## SHORT EXERCISE
The lines to return are those from the one containing "Continue the USD" down to the one containing "40, label='chrome valve')", inclusive; return them exactly and nothing else.

## DATA SHOWN
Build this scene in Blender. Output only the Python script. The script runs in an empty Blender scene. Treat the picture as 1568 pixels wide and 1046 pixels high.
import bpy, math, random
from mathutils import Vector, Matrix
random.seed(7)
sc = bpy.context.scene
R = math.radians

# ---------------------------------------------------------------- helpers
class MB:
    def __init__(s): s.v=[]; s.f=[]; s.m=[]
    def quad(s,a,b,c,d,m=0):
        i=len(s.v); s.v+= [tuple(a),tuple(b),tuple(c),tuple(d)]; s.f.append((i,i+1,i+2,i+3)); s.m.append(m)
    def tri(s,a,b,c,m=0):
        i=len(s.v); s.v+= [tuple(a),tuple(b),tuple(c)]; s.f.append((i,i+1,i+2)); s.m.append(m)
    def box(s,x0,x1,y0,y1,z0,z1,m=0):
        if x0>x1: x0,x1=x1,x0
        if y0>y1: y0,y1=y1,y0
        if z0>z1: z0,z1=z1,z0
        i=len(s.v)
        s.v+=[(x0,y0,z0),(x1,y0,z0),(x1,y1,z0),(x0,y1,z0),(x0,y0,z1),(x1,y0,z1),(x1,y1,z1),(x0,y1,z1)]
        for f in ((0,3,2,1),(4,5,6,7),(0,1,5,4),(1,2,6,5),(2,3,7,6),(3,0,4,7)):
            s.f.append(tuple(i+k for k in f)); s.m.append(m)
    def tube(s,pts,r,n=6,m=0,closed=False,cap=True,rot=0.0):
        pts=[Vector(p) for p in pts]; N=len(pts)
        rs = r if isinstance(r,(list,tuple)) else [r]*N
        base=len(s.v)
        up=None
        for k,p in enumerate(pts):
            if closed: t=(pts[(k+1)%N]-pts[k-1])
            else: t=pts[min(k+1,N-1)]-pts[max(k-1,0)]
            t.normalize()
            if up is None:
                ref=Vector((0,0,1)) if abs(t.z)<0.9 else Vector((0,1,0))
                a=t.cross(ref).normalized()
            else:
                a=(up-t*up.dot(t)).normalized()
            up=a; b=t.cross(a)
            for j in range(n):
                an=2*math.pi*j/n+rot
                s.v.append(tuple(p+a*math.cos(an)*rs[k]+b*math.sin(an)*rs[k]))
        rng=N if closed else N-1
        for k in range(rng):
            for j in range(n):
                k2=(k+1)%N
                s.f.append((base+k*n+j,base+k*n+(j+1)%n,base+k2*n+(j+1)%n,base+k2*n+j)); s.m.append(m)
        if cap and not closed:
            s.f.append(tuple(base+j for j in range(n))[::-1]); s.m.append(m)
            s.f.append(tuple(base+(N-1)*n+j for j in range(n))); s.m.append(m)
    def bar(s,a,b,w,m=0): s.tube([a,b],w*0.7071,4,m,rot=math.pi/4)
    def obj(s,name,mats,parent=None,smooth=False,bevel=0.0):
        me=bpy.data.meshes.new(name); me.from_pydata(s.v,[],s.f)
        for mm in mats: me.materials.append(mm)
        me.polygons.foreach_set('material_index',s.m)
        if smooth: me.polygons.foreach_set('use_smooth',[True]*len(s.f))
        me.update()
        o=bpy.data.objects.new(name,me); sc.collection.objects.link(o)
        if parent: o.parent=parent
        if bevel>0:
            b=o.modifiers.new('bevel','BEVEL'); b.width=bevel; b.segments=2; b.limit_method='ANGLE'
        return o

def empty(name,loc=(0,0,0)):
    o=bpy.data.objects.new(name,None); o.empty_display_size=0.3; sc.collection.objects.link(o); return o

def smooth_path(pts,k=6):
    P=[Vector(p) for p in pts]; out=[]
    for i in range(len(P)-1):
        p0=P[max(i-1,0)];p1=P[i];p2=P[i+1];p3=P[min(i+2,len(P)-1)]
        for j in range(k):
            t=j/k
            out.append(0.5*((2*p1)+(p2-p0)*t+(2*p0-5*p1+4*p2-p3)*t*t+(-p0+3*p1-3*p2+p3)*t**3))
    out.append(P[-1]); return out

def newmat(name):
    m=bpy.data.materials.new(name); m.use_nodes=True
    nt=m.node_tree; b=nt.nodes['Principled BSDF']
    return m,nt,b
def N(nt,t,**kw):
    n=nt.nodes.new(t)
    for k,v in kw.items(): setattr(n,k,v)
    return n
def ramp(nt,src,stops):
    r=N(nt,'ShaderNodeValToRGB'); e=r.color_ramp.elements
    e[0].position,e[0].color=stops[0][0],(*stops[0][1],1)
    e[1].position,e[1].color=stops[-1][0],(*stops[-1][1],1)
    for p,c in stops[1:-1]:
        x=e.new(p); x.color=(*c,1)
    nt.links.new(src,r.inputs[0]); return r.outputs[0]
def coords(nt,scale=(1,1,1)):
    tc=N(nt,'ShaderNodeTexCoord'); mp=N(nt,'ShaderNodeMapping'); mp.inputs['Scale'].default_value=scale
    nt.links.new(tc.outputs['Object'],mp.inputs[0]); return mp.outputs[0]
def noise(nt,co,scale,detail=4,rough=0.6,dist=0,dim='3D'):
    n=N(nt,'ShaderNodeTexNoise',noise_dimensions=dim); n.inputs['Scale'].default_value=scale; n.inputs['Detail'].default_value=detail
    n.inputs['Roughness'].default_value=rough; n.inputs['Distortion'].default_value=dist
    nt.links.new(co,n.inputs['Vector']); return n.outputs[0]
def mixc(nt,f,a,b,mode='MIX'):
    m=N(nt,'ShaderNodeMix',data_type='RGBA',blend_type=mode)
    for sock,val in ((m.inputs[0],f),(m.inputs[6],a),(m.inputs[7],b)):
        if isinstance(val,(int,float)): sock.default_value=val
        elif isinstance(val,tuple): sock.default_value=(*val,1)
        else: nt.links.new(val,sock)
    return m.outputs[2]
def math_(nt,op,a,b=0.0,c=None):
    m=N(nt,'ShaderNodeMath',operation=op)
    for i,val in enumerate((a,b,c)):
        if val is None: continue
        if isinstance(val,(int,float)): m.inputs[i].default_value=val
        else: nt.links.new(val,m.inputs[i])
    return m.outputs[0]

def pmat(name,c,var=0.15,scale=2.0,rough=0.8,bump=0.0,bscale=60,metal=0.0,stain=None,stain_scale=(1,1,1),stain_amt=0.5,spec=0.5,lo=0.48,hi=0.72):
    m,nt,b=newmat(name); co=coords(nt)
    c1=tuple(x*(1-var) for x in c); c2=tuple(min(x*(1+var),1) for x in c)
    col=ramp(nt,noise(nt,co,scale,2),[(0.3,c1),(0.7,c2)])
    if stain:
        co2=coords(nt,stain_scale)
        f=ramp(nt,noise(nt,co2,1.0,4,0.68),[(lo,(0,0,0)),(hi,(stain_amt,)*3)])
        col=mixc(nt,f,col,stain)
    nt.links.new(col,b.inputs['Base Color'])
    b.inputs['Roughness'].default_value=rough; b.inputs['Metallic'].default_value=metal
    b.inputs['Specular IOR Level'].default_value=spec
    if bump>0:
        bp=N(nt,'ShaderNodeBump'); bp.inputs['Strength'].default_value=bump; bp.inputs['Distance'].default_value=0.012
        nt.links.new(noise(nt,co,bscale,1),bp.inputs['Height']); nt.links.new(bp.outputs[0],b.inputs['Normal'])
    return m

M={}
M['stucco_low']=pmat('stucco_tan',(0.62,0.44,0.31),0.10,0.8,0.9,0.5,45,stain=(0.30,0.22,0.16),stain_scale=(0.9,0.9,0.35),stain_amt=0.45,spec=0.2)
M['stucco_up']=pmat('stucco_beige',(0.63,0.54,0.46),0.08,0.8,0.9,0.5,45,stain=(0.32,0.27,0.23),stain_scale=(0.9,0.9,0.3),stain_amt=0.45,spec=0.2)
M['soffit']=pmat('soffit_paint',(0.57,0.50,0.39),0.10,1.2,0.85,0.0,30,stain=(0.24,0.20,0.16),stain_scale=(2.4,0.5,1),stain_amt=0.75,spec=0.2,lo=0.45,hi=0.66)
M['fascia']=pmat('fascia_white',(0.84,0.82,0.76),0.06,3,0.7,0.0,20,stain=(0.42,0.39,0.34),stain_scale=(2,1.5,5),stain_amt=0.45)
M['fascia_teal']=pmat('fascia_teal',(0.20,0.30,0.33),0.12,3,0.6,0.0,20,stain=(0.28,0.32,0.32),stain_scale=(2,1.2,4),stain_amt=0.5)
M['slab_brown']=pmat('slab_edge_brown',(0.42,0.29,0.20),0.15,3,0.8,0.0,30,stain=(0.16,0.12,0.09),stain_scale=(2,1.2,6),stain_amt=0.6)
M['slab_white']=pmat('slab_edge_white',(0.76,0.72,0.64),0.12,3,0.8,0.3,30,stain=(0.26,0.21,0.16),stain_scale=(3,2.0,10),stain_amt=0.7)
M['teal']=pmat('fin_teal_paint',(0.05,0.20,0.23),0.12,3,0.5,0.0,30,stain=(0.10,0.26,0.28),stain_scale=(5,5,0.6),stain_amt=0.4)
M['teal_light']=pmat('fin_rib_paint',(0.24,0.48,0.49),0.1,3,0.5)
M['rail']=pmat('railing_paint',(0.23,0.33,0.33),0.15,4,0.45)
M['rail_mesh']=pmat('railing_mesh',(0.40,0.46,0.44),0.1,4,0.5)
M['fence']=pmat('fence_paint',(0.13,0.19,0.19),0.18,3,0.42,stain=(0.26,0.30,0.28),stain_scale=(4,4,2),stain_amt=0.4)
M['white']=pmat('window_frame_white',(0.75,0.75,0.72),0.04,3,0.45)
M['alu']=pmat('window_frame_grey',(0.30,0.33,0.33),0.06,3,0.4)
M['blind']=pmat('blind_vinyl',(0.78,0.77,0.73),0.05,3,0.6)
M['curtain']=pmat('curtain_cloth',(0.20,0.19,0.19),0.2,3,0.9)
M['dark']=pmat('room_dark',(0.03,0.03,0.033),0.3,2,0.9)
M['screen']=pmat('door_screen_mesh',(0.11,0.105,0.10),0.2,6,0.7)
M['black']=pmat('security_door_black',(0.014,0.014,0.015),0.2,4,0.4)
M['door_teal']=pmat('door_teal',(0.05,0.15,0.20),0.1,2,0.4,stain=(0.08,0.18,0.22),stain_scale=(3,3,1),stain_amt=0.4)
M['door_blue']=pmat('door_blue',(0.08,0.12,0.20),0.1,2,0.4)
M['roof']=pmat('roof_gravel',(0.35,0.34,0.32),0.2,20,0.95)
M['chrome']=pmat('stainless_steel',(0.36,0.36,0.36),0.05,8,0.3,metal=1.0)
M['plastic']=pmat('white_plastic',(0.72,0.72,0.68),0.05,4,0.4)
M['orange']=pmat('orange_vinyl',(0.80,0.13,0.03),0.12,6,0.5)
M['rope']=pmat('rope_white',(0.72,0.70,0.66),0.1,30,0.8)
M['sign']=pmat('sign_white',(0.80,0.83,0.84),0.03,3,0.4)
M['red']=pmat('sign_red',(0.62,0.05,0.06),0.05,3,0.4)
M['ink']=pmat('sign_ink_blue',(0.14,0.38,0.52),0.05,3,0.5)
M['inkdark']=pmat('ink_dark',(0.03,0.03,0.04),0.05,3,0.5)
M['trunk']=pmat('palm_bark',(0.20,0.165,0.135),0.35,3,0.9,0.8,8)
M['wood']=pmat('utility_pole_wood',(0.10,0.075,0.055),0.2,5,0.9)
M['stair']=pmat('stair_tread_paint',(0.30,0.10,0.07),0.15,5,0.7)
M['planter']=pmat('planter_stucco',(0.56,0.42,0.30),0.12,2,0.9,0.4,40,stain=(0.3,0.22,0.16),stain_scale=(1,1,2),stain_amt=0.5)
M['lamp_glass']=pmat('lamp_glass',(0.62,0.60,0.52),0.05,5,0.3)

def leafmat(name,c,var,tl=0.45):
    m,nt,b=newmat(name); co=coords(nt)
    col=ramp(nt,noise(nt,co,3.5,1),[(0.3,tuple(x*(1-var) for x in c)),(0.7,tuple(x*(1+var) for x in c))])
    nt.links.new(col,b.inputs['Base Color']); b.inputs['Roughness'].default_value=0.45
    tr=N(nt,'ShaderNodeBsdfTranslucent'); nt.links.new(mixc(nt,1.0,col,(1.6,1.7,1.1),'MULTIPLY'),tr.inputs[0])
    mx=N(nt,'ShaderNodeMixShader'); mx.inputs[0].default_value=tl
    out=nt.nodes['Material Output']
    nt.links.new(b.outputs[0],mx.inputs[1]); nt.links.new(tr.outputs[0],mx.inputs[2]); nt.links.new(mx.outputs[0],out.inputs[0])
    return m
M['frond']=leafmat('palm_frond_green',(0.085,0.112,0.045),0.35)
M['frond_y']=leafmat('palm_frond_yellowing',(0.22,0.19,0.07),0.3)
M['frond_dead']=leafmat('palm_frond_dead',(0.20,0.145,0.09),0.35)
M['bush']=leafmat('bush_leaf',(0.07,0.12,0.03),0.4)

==

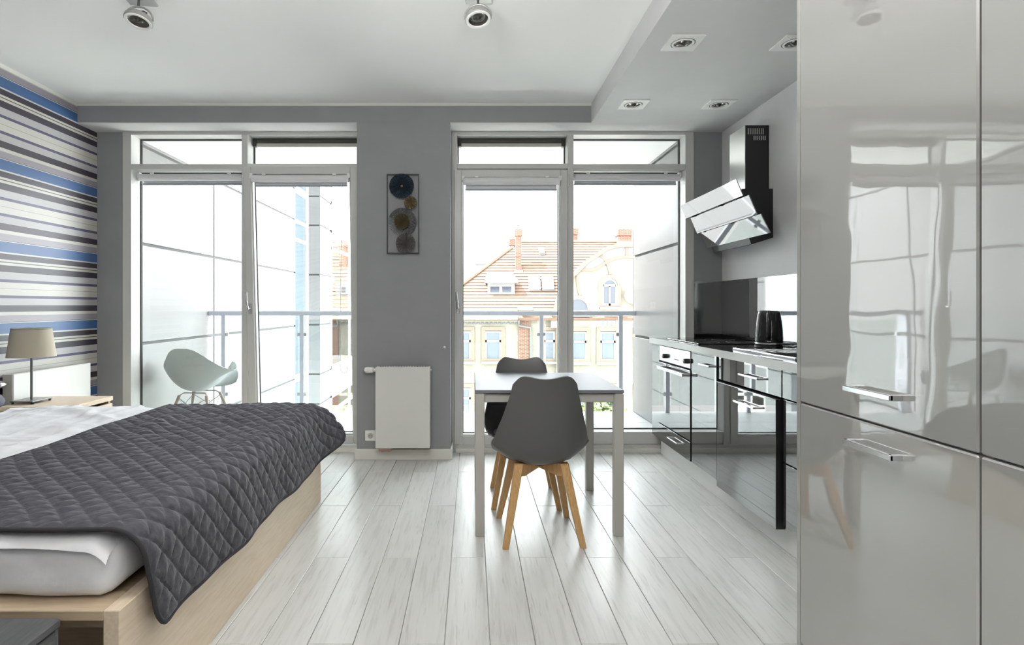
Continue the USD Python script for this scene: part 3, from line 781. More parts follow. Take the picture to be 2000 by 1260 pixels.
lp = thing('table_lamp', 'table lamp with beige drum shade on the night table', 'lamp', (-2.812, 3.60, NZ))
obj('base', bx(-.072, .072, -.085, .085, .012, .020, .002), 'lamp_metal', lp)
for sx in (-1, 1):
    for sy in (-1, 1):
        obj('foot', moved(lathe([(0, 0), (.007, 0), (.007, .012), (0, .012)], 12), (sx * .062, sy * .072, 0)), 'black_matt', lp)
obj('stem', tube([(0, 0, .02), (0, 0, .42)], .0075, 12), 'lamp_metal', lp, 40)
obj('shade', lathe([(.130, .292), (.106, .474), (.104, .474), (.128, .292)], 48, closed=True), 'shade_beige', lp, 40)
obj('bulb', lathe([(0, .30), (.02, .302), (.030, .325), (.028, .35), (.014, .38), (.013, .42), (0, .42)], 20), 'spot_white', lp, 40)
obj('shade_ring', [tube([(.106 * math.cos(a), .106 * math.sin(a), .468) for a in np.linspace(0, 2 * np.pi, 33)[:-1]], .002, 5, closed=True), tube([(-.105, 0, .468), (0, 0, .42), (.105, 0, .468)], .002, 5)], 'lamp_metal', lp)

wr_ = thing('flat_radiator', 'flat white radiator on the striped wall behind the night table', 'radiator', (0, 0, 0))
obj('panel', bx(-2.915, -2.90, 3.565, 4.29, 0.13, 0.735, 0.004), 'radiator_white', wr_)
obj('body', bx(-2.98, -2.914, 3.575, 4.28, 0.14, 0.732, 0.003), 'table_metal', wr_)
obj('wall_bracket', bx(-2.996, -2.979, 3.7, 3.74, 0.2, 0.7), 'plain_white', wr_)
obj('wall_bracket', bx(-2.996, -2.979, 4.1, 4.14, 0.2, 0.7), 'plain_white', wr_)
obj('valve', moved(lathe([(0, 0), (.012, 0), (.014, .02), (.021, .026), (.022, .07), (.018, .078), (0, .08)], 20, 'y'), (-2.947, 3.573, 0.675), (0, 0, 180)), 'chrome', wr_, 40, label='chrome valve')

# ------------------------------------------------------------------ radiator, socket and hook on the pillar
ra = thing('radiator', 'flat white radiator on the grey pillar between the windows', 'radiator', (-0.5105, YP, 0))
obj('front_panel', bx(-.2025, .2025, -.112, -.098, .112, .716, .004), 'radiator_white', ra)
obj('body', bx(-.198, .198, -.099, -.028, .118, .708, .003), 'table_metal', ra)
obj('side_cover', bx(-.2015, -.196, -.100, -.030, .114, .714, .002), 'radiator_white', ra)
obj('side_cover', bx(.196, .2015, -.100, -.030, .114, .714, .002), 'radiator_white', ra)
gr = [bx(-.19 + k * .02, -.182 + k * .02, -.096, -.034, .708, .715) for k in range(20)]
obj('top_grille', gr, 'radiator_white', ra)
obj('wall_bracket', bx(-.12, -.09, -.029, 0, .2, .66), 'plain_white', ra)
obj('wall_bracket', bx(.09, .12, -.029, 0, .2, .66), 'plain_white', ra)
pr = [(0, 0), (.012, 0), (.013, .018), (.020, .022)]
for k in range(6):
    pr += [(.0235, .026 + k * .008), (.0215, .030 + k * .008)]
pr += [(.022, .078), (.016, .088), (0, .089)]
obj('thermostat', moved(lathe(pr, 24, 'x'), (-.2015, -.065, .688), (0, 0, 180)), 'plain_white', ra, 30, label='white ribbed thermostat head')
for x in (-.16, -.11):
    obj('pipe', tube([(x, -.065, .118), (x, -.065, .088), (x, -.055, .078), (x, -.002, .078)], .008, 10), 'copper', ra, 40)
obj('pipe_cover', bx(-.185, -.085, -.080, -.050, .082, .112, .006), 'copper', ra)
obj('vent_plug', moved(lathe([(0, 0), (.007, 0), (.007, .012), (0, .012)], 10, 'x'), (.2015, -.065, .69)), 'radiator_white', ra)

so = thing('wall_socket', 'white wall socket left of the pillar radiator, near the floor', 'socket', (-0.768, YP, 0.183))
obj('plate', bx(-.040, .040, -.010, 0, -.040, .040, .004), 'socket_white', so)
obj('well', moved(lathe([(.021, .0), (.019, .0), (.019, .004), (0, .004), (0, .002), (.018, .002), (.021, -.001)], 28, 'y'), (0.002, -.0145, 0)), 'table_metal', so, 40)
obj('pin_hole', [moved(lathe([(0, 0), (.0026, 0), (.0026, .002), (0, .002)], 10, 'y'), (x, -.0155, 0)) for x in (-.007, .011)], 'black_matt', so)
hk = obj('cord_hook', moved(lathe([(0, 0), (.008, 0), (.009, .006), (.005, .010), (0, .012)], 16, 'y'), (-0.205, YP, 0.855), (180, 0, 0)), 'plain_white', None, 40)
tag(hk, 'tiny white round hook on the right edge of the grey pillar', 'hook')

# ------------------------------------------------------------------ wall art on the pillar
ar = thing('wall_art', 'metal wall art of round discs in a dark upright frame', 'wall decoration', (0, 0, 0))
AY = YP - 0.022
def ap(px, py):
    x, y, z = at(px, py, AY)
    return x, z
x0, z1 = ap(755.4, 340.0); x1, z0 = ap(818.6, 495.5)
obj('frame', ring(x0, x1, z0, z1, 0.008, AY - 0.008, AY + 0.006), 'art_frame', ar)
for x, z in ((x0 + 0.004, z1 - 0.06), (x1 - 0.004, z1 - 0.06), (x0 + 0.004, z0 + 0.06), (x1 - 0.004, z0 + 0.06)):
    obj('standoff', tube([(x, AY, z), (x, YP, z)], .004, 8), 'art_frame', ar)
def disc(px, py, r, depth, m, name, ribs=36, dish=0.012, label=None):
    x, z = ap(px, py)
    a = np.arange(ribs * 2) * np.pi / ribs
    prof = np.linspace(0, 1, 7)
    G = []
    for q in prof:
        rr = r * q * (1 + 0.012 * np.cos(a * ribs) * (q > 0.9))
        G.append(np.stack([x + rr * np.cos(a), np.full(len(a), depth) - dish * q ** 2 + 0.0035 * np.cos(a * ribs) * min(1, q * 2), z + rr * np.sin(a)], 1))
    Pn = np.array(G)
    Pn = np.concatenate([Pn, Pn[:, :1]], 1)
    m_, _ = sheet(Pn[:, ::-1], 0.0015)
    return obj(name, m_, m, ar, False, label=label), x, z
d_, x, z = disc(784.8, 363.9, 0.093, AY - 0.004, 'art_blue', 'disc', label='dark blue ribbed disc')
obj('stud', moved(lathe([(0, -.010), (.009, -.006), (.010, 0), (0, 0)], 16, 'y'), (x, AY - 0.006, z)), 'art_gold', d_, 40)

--

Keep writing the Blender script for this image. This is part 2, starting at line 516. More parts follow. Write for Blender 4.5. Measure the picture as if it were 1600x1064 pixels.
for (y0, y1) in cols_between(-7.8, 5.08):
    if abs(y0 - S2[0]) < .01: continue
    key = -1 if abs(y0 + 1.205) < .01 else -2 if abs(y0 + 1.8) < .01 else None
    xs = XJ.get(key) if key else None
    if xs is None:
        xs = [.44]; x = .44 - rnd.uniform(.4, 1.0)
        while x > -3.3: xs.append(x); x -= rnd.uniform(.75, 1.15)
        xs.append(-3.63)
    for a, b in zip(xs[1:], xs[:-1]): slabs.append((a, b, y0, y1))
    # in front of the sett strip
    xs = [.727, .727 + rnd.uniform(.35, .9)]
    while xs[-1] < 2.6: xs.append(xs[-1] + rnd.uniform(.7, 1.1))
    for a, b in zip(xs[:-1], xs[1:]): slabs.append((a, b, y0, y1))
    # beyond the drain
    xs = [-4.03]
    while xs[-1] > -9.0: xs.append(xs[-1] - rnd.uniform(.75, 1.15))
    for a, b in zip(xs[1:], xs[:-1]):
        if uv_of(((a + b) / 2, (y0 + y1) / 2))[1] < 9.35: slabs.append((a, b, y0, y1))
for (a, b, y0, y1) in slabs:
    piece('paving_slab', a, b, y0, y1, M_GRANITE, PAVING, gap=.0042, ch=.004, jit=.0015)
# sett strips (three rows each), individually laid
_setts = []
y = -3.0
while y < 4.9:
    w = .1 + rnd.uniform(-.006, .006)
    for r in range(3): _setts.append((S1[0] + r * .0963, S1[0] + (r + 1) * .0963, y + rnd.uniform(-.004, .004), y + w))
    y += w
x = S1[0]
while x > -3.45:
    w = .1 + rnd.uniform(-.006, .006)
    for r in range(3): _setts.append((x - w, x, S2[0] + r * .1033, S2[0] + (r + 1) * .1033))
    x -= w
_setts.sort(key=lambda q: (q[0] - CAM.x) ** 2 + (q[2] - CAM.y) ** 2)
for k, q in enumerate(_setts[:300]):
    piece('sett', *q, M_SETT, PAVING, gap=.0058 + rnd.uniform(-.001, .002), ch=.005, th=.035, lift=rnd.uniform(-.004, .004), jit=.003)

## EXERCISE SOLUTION
Continue the USD Python script for this scene: part 3, from line 781. More parts follow. Take the picture to be 2000 by 1260 pixels.
lp = thing('table_lamp', 'table lamp with beige drum shade on the night table', 'lamp', (-2.812, 3.60, NZ))
obj('base', bx(-.072, .072, -.085, .085, .012, .020, .002), 'lamp_metal', lp)
for sx in (-1, 1):
    for sy in (-1, 1):
        obj('foot', moved(lathe([(0, 0), (.007, 0), (.007, .012), (0, .012)], 12), (sx * .062, sy * .072, 0)), 'black_matt', lp)
obj('stem', tube([(0, 0, .02), (0, 0, .42)], .0075, 12), 'lamp_metal', lp, 40)
obj('shade', lathe([(.130, .292), (.106, .474), (.104, .474), (.128, .292)], 48, closed=True), 'shade_beige', lp, 40)
obj('bulb', lathe([(0, .30), (.02, .302), (.030, .325), (.028, .35), (.014, .38), (.013, .42), (0, .42)], 20), 'spot_white', lp, 40)
obj('shade_ring', [tube([(.106 * math.cos(a), .106 * math.sin(a), .468) for a in np.linspace(0, 2 * np.pi, 33)[:-1]], .002, 5, closed=True), tube([(-.105, 0, .468), (0, 0, .42), (.105, 0, .468)], .002, 5)], 'lamp_metal', lp)

wr_ = thing('flat_radiator', 'flat white radiator on the striped wall behind the night table', 'radiator', (0, 0, 0))
obj('panel', bx(-2.915, -2.90, 3.565, 4.29, 0.13, 0.735, 0.004), 'radiator_white', wr_)
obj('body', bx(-2.98, -2.914, 3.575, 4.28, 0.14, 0.732, 0.003), 'table_metal', wr_)
obj('wall_bracket', bx(-2.996, -2.979, 3.7, 3.74, 0.2, 0.7), 'plain_white', wr_)
obj('wall_bracket', bx(-2.996, -2.979, 4.1, 4.14, 0.2, 0.7), 'plain_white', wr_)
obj('valve', moved(lathe([(0, 0), (.012, 0), (.014, .02), (.021, .026), (.022, .07), (.018, .078), (0, .08)], 20, 'y'), (-2.947, 3.573, 0.675), (0, 0, 180)), 'chrome', wr_, 40, label='chrome valve')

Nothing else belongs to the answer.